GIVEN MATERIAL:

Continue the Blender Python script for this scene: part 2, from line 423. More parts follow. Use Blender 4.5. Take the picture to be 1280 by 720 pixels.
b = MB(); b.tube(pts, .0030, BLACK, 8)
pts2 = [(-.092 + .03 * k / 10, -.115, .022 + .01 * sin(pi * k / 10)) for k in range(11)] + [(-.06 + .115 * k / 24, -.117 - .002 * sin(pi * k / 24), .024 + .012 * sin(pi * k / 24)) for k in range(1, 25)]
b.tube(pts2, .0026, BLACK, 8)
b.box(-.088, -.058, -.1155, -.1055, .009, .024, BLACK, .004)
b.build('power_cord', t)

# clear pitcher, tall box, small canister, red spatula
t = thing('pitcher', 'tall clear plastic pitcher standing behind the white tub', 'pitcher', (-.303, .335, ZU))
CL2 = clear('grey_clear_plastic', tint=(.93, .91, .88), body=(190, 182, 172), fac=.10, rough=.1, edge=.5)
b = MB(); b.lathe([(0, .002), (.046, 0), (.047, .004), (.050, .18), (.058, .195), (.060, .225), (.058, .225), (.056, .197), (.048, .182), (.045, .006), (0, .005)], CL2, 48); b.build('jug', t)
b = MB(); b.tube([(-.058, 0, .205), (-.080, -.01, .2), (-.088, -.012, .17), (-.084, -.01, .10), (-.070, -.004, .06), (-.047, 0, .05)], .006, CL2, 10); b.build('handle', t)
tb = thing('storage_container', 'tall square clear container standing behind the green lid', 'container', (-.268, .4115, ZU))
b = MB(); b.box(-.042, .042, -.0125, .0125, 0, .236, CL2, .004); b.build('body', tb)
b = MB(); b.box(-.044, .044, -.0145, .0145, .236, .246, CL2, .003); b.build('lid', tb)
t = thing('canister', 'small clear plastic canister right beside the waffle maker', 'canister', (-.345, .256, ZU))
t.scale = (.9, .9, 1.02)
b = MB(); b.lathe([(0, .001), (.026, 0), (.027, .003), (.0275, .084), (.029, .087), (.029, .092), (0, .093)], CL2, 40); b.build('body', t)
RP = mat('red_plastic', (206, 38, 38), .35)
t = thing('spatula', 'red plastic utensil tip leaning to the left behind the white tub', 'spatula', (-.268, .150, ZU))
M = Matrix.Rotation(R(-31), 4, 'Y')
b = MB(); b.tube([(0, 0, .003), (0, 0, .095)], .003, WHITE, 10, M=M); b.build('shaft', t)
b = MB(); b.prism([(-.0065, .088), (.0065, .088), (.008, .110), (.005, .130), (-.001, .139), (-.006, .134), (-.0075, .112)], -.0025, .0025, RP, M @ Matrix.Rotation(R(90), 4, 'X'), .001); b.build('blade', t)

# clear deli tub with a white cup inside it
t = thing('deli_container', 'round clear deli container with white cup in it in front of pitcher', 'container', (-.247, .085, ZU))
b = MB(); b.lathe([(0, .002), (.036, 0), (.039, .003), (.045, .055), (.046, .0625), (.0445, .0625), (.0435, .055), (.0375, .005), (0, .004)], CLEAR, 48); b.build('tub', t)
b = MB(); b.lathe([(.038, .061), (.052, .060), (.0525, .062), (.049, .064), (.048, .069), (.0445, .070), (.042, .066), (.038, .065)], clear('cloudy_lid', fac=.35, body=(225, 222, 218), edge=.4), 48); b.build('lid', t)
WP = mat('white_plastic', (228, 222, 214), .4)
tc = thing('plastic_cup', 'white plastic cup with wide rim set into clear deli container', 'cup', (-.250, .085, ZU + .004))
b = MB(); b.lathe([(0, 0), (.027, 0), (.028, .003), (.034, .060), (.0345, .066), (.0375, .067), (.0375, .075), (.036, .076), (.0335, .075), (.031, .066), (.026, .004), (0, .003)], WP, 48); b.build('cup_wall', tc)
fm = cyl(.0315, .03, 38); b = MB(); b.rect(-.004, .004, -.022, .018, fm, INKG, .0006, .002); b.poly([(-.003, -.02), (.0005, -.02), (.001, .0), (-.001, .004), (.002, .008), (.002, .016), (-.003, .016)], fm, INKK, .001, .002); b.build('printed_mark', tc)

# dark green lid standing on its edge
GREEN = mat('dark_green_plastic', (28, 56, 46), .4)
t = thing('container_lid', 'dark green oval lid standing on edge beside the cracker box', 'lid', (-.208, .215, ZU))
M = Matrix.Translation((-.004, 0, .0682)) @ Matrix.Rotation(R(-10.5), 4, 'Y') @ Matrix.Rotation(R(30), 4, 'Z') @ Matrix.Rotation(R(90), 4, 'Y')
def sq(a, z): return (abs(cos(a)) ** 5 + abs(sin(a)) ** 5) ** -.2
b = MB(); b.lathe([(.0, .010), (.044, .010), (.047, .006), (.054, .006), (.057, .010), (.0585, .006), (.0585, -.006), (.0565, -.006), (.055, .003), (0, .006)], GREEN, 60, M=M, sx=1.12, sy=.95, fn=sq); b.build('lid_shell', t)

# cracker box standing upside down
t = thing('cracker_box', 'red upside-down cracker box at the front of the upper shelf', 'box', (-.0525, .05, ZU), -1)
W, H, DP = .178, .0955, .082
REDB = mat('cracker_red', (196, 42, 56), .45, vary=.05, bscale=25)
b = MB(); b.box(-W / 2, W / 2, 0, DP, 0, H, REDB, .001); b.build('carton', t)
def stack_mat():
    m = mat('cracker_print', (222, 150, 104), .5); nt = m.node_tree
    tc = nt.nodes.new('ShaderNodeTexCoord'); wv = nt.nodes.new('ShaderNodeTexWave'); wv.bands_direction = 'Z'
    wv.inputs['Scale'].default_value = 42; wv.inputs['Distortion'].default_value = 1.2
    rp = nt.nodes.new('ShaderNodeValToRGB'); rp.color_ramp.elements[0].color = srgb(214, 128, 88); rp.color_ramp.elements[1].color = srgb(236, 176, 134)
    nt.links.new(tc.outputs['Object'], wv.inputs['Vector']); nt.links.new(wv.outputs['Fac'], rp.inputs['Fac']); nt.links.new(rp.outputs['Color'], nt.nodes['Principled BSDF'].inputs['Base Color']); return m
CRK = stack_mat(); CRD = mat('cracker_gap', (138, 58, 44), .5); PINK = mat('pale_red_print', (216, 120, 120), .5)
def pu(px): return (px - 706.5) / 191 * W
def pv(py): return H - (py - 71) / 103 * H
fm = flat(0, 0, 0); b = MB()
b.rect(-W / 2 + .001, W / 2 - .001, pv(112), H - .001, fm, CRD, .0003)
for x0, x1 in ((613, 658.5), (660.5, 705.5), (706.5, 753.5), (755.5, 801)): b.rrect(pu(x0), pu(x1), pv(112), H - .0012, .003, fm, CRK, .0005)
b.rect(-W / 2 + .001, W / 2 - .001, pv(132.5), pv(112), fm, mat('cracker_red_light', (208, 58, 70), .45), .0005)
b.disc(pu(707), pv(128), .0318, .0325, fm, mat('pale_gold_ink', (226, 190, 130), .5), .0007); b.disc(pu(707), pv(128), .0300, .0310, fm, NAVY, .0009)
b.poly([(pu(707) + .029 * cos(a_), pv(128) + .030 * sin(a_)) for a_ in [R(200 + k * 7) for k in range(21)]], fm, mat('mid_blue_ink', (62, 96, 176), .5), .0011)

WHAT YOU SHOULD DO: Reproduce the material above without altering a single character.

RESPONSE:
Continue the Blender Python script for this scene: part 2, from line 423. More parts follow. Use Blender 4.5. Take the picture to be 1280 by 720 pixels.
b = MB(); b.tube(pts, .0030, BLACK, 8)
pts2 = [(-.092 + .03 * k / 10, -.115, .022 + .01 * sin(pi * k / 10)) for k in range(11)] + [(-.06 + .115 * k / 24, -.117 - .002 * sin(pi * k / 24), .024 + .012 * sin(pi * k / 24)) for k in range(1, 25)]
b.tube(pts2, .0026, BLACK, 8)
b.box(-.088, -.058, -.1155, -.1055, .009, .024, BLACK, .004)
b.build('power_cord', t)

# clear pitcher, tall box, small canister, red spatula
t = thing('pitcher', 'tall clear plastic pitcher standing behind the white tub', 'pitcher', (-.303, .335, ZU))
CL2 = clear('grey_clear_plastic', tint=(.93, .91, .88), body=(190, 182, 172), fac=.10, rough=.1, edge=.5)
b = MB(); b.lathe([(0, .002), (.046, 0), (.047, .004), (.050, .18), (.058, .195), (.060, .225), (.058, .225), (.056, .197), (.048, .182), (.045, .006), (0, .005)], CL2, 48); b.build('jug', t)
b = MB(); b.tube([(-.058, 0, .205), (-.080, -.01, .2), (-.088, -.012, .17), (-.084, -.01, .10), (-.070, -.004, .06), (-.047, 0, .05)], .006, CL2, 10); b.build('handle', t)
tb = thing('storage_container', 'tall square clear container standing behind the green lid', 'container', (-.268, .4115, ZU))
b = MB(); b.box(-.042, .042, -.0125, .0125, 0, .236, CL2, .004); b.build('body', tb)
b = MB(); b.box(-.044, .044, -.0145, .0145, .236, .246, CL2, .003); b.build('lid', tb)
t = thing('canister', 'small clear plastic canister right beside the waffle maker', 'canister', (-.345, .256, ZU))
t.scale = (.9, .9, 1.02)
b = MB(); b.lathe([(0, .001), (.026, 0), (.027, .003), (.0275, .084), (.029, .087), (.029, .092), (0, .093)], CL2, 40); b.build('body', t)
RP = mat('red_plastic', (206, 38, 38), .35)
t = thing('spatula', 'red plastic utensil tip leaning to the left behind the white tub', 'spatula', (-.268, .150, ZU))
M = Matrix.Rotation(R(-31), 4, 'Y')
b = MB(); b.tube([(0, 0, .003), (0, 0, .095)], .003, WHITE, 10, M=M); b.build('shaft', t)
b = MB(); b.prism([(-.0065, .088), (.0065, .088), (.008, .110), (.005, .130), (-.001, .139), (-.006, .134), (-.0075, .112)], -.0025, .0025, RP, M @ Matrix.Rotation(R(90), 4, 'X'), .001); b.build('blade', t)

# clear deli tub with a white cup inside it
t = thing('deli_container', 'round clear deli container with white cup in it in front of pitcher', 'container', (-.247, .085, ZU))
b = MB(); b.lathe([(0, .002), (.036, 0), (.039, .003), (.045, .055), (.046, .0625), (.0445, .0625), (.0435, .055), (.0375, .005), (0, .004)], CLEAR, 48); b.build('tub', t)
b = MB(); b.lathe([(.038, .061), (.052, .060), (.0525, .062), (.049, .064), (.048, .069), (.0445, .070), (.042, .066), (.038, .065)], clear('cloudy_lid', fac=.35, body=(225, 222, 218), edge=.4), 48); b.build('lid', t)
WP = mat('white_plastic', (228, 222, 214), .4)
tc = thing('plastic_cup', 'white plastic cup with wide rim set into clear deli container', 'cup', (-.250, .085, ZU + .004))
b = MB(); b.lathe([(0, 0), (.027, 0), (.028, .003), (.034, .060), (.0345, .066), (.0375, .067), (.0375, .075), (.036, .076), (.0335, .075), (.031, .066), (.026, .004), (0, .003)], WP, 48); b.build('cup_wall', tc)
fm = cyl(.0315, .03, 38); b = MB(); b.rect(-.004, .004, -.022, .018, fm, INKG, .0006, .002); b.poly([(-.003, -.02), (.0005, -.02), (.001, .0), (-.001, .004), (.002, .008), (.002, .016), (-.003, .016)], fm, INKK, .001, .002); b.build('printed_mark', tc)

# dark green lid standing on its edge
GREEN = mat('dark_green_plastic', (28, 56, 46), .4)
t = thing('container_lid', 'dark green oval lid standing on edge beside the cracker box', 'lid', (-.208, .215, ZU))
M = Matrix.Translation((-.004, 0, .0682)) @ Matrix.Rotation(R(-10.5), 4, 'Y') @ Matrix.Rotation(R(30), 4, 'Z') @ Matrix.Rotation(R(90), 4, 'Y')
def sq(a, z): return (abs(cos(a)) ** 5 + abs(sin(a)) ** 5) ** -.2
b = MB(); b.lathe([(.0, .010), (.044, .010), (.047, .006), (.054, .006), (.057, .010), (.0585, .006), (.0585, -.006), (.0565, -.006), (.055, .003), (0, .006)], GREEN, 60, M=M, sx=1.12, sy=.95, fn=sq); b.build('lid_shell', t)

# cracker box standing upside down
t = thing('cracker_box', 'red upside-down cracker box at the front of the upper shelf', 'box', (-.0525, .05, ZU), -1)
W, H, DP = .178, .0955, .082
REDB = mat('cracker_red', (196, 42, 56), .45, vary=.05, bscale=25)
b = MB(); b.box(-W / 2, W / 2, 0, DP, 0, H, REDB, .001); b.build('carton', t)
def stack_mat():
    m = mat('cracker_print', (222, 150, 104), .5); nt = m.node_tree
    tc = nt.nodes.new('ShaderNodeTexCoord'); wv = nt.nodes.new('ShaderNodeTexWave'); wv.bands_direction = 'Z'
    wv.inputs['Scale'].default_value = 42; wv.inputs['Distortion'].default_value = 1.2
    rp = nt.nodes.new('ShaderNodeValToRGB'); rp.color_ramp.elements[0].color = srgb(214, 128, 88); rp.color_ramp.elements[1].color = srgb(236, 176, 134)
    nt.links.new(tc.outputs['Object'], wv.inputs['Vector']); nt.links.new(wv.outputs['Fac'], rp.inputs['Fac']); nt.links.new(rp.outputs['Color'], nt.nodes['Principled BSDF'].inputs['Base Color']); return m
CRK = stack_mat(); CRD = mat('cracker_gap', (138, 58, 44), .5); PINK = mat('pale_red_print', (216, 120, 120), .5)
def pu(px): return (px - 706.5) / 191 * W
def pv(py): return H - (py - 71) / 103 * H
fm = flat(0, 0, 0); b = MB()
b.rect(-W / 2 + .001, W / 2 - .001, pv(112), H - .001, fm, CRD, .0003)
for x0, x1 in ((613, 658.5), (660.5, 705.5), (706.5, 753.5), (755.5, 801)): b.rrect(pu(x0), pu(x1), pv(112), H - .0012, .003, fm, CRK, .0005)
b.rect(-W / 2 + .001, W / 2 - .001, pv(132.5), pv(112), fm, mat('cracker_red_light', (208, 58, 70), .45), .0005)
b.disc(pu(707), pv(128), .0318, .0325, fm, mat('pale_gold_ink', (226, 190, 130), .5), .0007); b.disc(pu(707), pv(128), .0300, .0310, fm, NAVY, .0009)
b.poly([(pu(707) + .029 * cos(a_), pv(128) + .030 * sin(a_)) for a_ in [R(200 + k * 7) for k in range(21)]], fm, mat('mid_blue_ink', (62, 96, 176), .5), .0011)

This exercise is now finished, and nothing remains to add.